Question

6 pans + 7 pencils = 58 and 4 pans + 3 pencils = 32 . you buy 3 pen and 3 pencil so How meny money have you need .​

Answer 1

$\sf\large\underline{Given:}$

$\tt{\implies Cost\:_{(6\:pens)}+Cost\:_{(7\:pencils)}=58}$

$\tt{\implies Cost\:_{(4\:pens)}+Cost\:_{(3\:pencils)}=32}$

$\sf\large\underline{To\: Find:}$

$\tt{\implies Cost\:_{(3\:pens)}+Cost\:_{(3\:pencils)}=?}$

$\sf\large\underline{Solution:}$

$\tt{\implies Let,\:The\:cost\:a\:pen\:be\:x}$

$\tt{\implies Let,\:The\:cost\:a\:pencil\:be\:y}$

• Here solving this question by equation process]

$\tt{\implies 6x+7y=58-----(i)}$

$\tt{\implies 4x+3y=32-----(ii)}$

• In eq 1st multiplying by 4 and eq 2nd multiplying by 6 than subtracting each other]
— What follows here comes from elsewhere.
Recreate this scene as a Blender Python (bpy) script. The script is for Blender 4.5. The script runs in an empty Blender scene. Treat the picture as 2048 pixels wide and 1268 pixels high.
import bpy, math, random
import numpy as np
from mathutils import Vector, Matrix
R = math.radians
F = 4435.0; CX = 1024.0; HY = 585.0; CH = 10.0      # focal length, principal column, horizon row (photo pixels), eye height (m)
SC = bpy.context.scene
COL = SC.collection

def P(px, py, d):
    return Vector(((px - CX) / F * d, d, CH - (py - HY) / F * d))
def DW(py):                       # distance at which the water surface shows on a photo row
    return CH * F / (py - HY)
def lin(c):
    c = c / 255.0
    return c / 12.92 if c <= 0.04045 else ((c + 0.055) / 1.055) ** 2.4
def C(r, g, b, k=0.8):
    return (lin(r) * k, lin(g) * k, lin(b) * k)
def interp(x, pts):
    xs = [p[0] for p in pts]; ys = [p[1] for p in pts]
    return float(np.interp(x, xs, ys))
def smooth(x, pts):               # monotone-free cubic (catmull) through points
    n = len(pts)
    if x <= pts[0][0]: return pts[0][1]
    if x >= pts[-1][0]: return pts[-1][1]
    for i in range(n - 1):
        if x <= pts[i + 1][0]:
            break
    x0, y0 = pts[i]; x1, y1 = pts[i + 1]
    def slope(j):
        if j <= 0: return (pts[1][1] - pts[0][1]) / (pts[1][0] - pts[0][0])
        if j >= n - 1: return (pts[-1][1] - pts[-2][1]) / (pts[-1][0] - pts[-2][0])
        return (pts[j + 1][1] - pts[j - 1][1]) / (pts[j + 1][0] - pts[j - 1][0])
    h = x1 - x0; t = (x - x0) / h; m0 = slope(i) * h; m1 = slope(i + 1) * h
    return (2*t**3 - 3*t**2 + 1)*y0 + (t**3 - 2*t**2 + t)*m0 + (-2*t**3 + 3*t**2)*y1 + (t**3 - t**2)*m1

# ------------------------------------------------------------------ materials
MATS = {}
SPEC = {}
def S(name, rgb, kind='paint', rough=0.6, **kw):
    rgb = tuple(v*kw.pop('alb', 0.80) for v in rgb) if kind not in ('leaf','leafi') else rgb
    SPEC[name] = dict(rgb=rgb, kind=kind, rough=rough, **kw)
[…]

$\tt{\implies 24x+28y=232}$

$\tt{\implies 24x+18y=192}$

• By solving equation we get, here]

$\tt{\implies 10y=40}$

$\tt{\implies y=4}$

• Putting the value of y=4 in eq 1]

$\tt{\implies 6x+7y=58}$

$\tt{\implies 6x+7(4)=58}$

$\tt{\implies 6x+28=58}$

$\tt{\implies 6x=58-28}$

$\tt{\implies 6x=30}$

$\tt{\implies x=5}$

$\sf\large{Hence,}$

$\tt{\implies Cost\:_{(3\:pens)}+Cost\:_{(3\:pencils)}}$

$\tt{\implies Cost\:_{(3x)}+Cost\:_{(3y)}}$

• Here, putting the value of X and y]

$\tt{\implies 3(5)+3(4)}$

$\tt{\implies 15+12}$

$\tt{\implies Rs.27}$

Therefore, I need Rs.27 to buy 3 pens and 3 pencils.